While Assistant County Attorney Charles Rennick said he was satisfied that the site plan presented by County staff Wednesday meets code, he also advised commissioners that the plan may need further review depending on where the new Municipal Building is ultimately constructed.

Public Works Department Director Kyle Zimmerman presented the site plan with assistance from Community Development Director Rick Bohn, Project Manager Victor Martinez and Project Architect John Rupley. Police Chief Wayne Torpy also answered questions from commissioners.

This morning, Torpy expressed delight that commissioners approved the site plan.

“I’m happy to get this step of the new JPJ complex completed,” he said. “We’re up against a tight time line to accommodate the needs of the District, Municipal and Magistrate courts.”

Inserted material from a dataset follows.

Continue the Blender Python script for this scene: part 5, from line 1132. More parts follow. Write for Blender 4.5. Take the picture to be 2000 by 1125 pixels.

Last year, the Municipal and District courts vacated the dilapidated Municipal Building, which is now being demolished. Not only was the space the courts occupied in the more-than-40-year-old Municipal Building inadequate for security reasons, but state law requires the county to provide adequate courtroom space to its residents.

Another pressing issue is the fact that the lease runs out in June on the space occupied by the Magistrate Court behind Hill Diner on Trinity Drive. The court must vacate that property and apart from obvious efficiency benefits, the county could benefit from annual lease revenues if the Magistrate Court is included in the project.

Also, the operations costs for the police department to transport and monitor prisoners for trials increases if the Municipal, District and Magistrate courts are separated.

Another issue is that the existing police facility was constructed in 1977 and does not meet modern security and energy efficiency standards.

The JPJ complex has been in the works for five years in an effort to address those deficiencies with all three facilities.

The project team’s goal is to complete the grading, drainage and site preparation portion of the design, Zimmerman said, and award a contract to the Construction Manager at Risk (CMAR) company so the contractor can begin work in August, in order to take advantage of the construction season.

“The county is in the process of selecting a CMAR and interviews start today,” Zimmerman said this morning.

The project will be paid for from a special 1/8-percent county correctional facility GRT tax increment in effect since July 1, 2006. Some $4 million has been collected to date from that increment.

Bonds will be issued for the remainder of the cost of the project estimated in the $20 million range, Zimmerman said.

The JPJ complex is designed to do the following:

• Provide a consolidated judicial complex to serve the citizens of Los Alamos County;

• meet Los Alamos County judiciary requirements;

• provide a modern police/jail facility to meet future needs with minimal staffing increases; and

• design the project to accommodate possible future parking and infrastructure needs on the municipal site.

The project schedule is set to follow this time line:

• Award a CMAR contract by Aug. 5;

•  start construction in August;

•  enclose the building by November; and

• complete construction by next summer.